> **Material provided**:
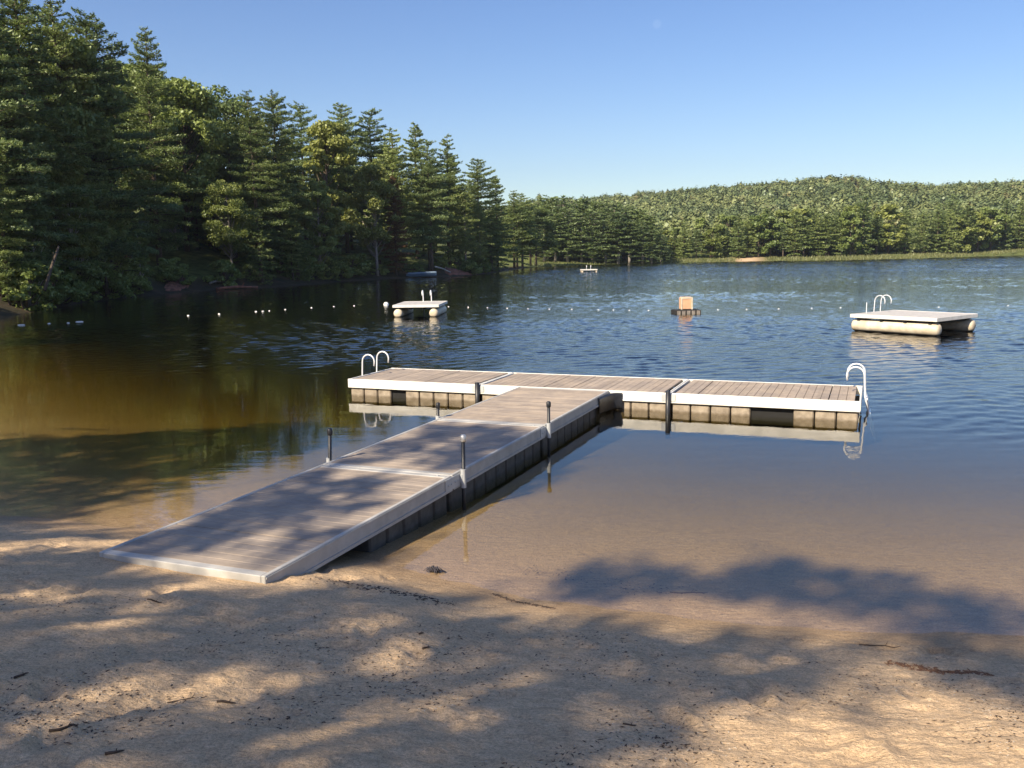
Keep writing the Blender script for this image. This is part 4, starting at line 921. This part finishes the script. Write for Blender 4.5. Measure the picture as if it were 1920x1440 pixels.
def shade_trees():
    rs = np.random.RandomState(12); n = SDIR; S = np.array([n.x, n.y, n.z])
    trunks = [(-15.5, -1.5), (-19., 4.2), (-12.5, -8.), (-23., 8.0), (-8.5, -13.5)]
    P = [[] for _ in trunks]; hubs = [[] for _ in trunks]
    gaps = []                                              # lit openings between the boughs, as ellipses at their receiving height
    for _, L, zz in LIT:
        for (cx_, cy_, a_, b_, an) in L:
            an = math.radians(an); c = ground_hit(cx_, cy_, zz); z_ = c[2]
            pu = at(cx_ + a_ * math.cos(an), cy_ + a_ * math.sin(an), z_); pv = at(cx_, cy_ + b_, z_)
            gaps.append((c, np.linalg.inv(np.array([[pu[0] - c[0], pv[0] - c[0]], [pu[1] - c[1], pv[1] - c[1]]]))))
    for poly, z0 in SHADE:
        W0 = np.array([ground_hit(min(max(a, -2500), 4500), max(b, 700), z0) for a, b in poly]); x0, x1 = W0[:, 0].min(), W0[:, 0].max(); y0, y1 = W0[:, 1].min(), W0[:, 1].max()
        step = .30; wp = [tuple(w[:2]) for w in W0]
        for gx in np.arange(x0, x1, step):
            for gy in np.arange(y0, y1, step):
                x, y = gx + rs.uniform(0, step), gy + rs.uniform(0, step)
                if x < -14 or y < .5 or x > 8 or not in_poly(x, y, wp): continue
                z = z0 if z0 is not None else float(height(np.array([x]), np.array([y]), False)[0])
                G = np.array([x, y, z]); skip = False
                for c, Mi in gaps:
                    H_ = G + S * ((c[2] - z) / S[2]); e = Mi @ (H_[:2] - c[:2])
                    if e @ e < 1.15: skip = True; break
                if skip: continue
                Sh = S[:2] / np.linalg.norm(S[:2])
                # choose the tree whose trunk lies nearest to this sun ray
                best = None
                for k, tq in enumerate(trunks):
                    d = np.array(tq) - G[:2]; al = d @ Sh; off = abs(d[0] * Sh[1] - d[1] * Sh[0])
                    if al < 5: continue
                    if best is None or off < best[0]: best = (off, k, al)
                off, k, al = best; t = (al + rs.uniform(-2.5, 2.5)) / np.linalg.norm(S[:2]); Q = G + S * t
                P[k].append(Q)
                if rs.rand() < .06: hubs[k].append(Q)
    out = []
    for k, tq in enumerate(trunks):
        if not P[k]: continue
        Q = np.array(P[k]); top = float(np.percentile(Q[:, 2], 80)); base = gz(*tq); tb = MB()
        tb.tube([(0, 0, -.4), (.1, 0, (top - base) * .5), (0, .1, top - base)], [.20, .04, .01], 10)
        for hq in hubs[k]:
            h = hq - np.array([tq[0], tq[1], base]); L = np.hypot(h[0], h[1]); z1 = max(1.5, h[2] - .25 * L)
            tb.tube([(0, 0, z1), (h[0] * .5, h[1] * .5, z1 + (h[2] - z1) * .6), tuple(h)], [.024, .016, .006], 5, False)
        nper = 20; pos = np.repeat(Q, nper, 0) + rs.normal(0, 1, (len(Q) * nper, 3)) * [.16, .16, .10]
        v, q = cards(pos, np.array([0, 0, .2]), .30, .38, rs); v = v - np.array([tq[0], tq[1], base])
        r = empty('pine_tree', (tq[0], tq[1], base)); a = new_mesh('crown', v, q); a.materials.append(M['pine']); link_mesh('crown', a, r); tb.build('trunk', M['bark'], r, True)
        tag(r, ['tall pine off to the left whose boughs shade the middle of the sand', 'pine on the left shore whose boughs shade the walkway foot', 'pine behind the viewer shading the front of the beach', 'pine farther along the left shore shading the brown shallows', 'pine far behind the viewer with thin low boughs'][k], 'tree')
shade_trees()
print('OBJECT COUNT', len(bpy.data.objects))

# ------------------------------------------------------------------ thin summer haze over the lake
m, nt, out = mat('haze_air'); pv = nd(nt, 'VolumePrincipled'); pv.inputs['Color'].default_value = (.80, .88, 1, 1); pv.inputs['Density'].default_value = .00018
pv.inputs['Anisotropy'].default_value = .3; nt.links.new(pv.outputs[0], out.inputs['Volume'])
hb = MB(); hb.box(-1900, 1900, -1900, 1900, -14, 175); o = hb.build('haze', m); o['kind'] = 'stuff'; tag(o, 'thin pale summer haze over the lake and hills')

> **What you will do**: All the lines above are to be given again exactly as they read, with the pictures removed.

> **Output of the exercise**:
Keep writing the Blender script for this image. This is part 4, starting at line 921. This part finishes the script. Write for Blender 4.5. Measure the picture as if it were 1920x1440 pixels.
def shade_trees():
    rs = np.random.RandomState(12); n = SDIR; S = np.array([n.x, n.y, n.z])
    trunks = [(-15.5, -1.5), (-19., 4.2), (-12.5, -8.), (-23., 8.0), (-8.5, -13.5)]
    P = [[] for _ in trunks]; hubs = [[] for _ in trunks]
    gaps = []                                              # lit openings between the boughs, as ellipses at their receiving height
    for _, L, zz in LIT:
        for (cx_, cy_, a_, b_, an) in L:
            an = math.radians(an); c = ground_hit(cx_, cy_, zz); z_ = c[2]
            pu = at(cx_ + a_ * math.cos(an), cy_ + a_ * math.sin(an), z_); pv = at(cx_, cy_ + b_, z_)
            gaps.append((c, np.linalg.inv(np.array([[pu[0] - c[0], pv[0] - c[0]], [pu[1] - c[1], pv[1] - c[1]]]))))
    for poly, z0 in SHADE:
        W0 = np.array([ground_hit(min(max(a, -2500), 4500), max(b, 700), z0) for a, b in poly]); x0, x1 = W0[:, 0].min(), W0[:, 0].max(); y0, y1 = W0[:, 1].min(), W0[:, 1].max()
        step = .30; wp = [tuple(w[:2]) for w in W0]
        for gx in np.arange(x0, x1, step):
            for gy in np.arange(y0, y1, step):
                x, y = gx + rs.uniform(0, step), gy + rs.uniform(0, step)
                if x < -14 or y < .5 or x > 8 or not in_poly(x, y, wp): continue
                z = z0 if z0 is not None else float(height(np.array([x]), np.array([y]), False)[0])
                G = np.array([x, y, z]); skip = False
                for c, Mi in gaps:
                    H_ = G + S * ((c[2] - z) / S[2]); e = Mi @ (H_[:2] - c[:2])
                    if e @ e < 1.15: skip = True; break
                if skip: continue
                Sh = S[:2] / np.linalg.norm(S[:2])
                # choose the tree whose trunk lies nearest to this sun ray
                best = None
                for k, tq in enumerate(trunks):
                    d = np.array(tq) - G[:2]; al = d @ Sh; off = abs(d[0] * Sh[1] - d[1] * Sh[0])
                    if al < 5: continue
                    if best is None or off < best[0]: best = (off, k, al)
                off, k, al = best; t = (al + rs.uniform(-2.5, 2.5)) / np.linalg.norm(S[:2]); Q = G + S * t
                P[k].append(Q)
                if rs.rand() < .06: hubs[k].append(Q)
    out = []
    for k, tq in enumerate(trunks):
        if not P[k]: continue
        Q = np.array(P[k]); top = float(np.percentile(Q[:, 2], 80)); base = gz(*tq); tb = MB()
        tb.tube([(0, 0, -.4), (.1, 0, (top - base) * .5), (0, .1, top - base)], [.20, .04, .01], 10)
        for hq in hubs[k]:
            h = hq - np.array([tq[0], tq[1], base]); L = np.hypot(h[0], h[1]); z1 = max(1.5, h[2] - .25 * L)
            tb.tube([(0, 0, z1), (h[0] * .5, h[1] * .5, z1 + (h[2] - z1) * .6), tuple(h)], [.024, .016, .006], 5, False)
        nper = 20; pos = np.repeat(Q, nper, 0) + rs.normal(0, 1, (len(Q) * nper, 3)) * [.16, .16, .10]
        v, q = cards(pos, np.array([0, 0, .2]), .30, .38, rs); v = v - np.array([tq[0], tq[1], base])
        r = empty('pine_tree', (tq[0], tq[1], base)); a = new_mesh('crown', v, q); a.materials.append(M['pine']); link_mesh('crown', a, r); tb.build('trunk', M['bark'], r, True)
        tag(r, ['tall pine off to the left whose boughs shade the middle of the sand', 'pine on the left shore whose boughs shade the walkway foot', 'pine behind the viewer shading the front of the beach', 'pine farther along the left shore shading the brown shallows', 'pine far behind the viewer with thin low boughs'][k], 'tree')
shade_trees()
print('OBJECT COUNT', len(bpy.data.objects))

# ------------------------------------------------------------------ thin summer haze over the lake
m, nt, out = mat('haze_air'); pv = nd(nt, 'VolumePrincipled'); pv.inputs['Color'].default_value = (.80, .88, 1, 1); pv.inputs['Density'].default_value = .00018
pv.inputs['Anisotropy'].default_value = .3; nt.links.new(pv.outputs[0], out.inputs['Volume'])
hb = MB(); hb.box(-1900, 1900, -1900, 1900, -14, 175); o = hb.build('haze', m); o['kind'] = 'stuff'; tag(o, 'thin pale summer haze over the lake and hills')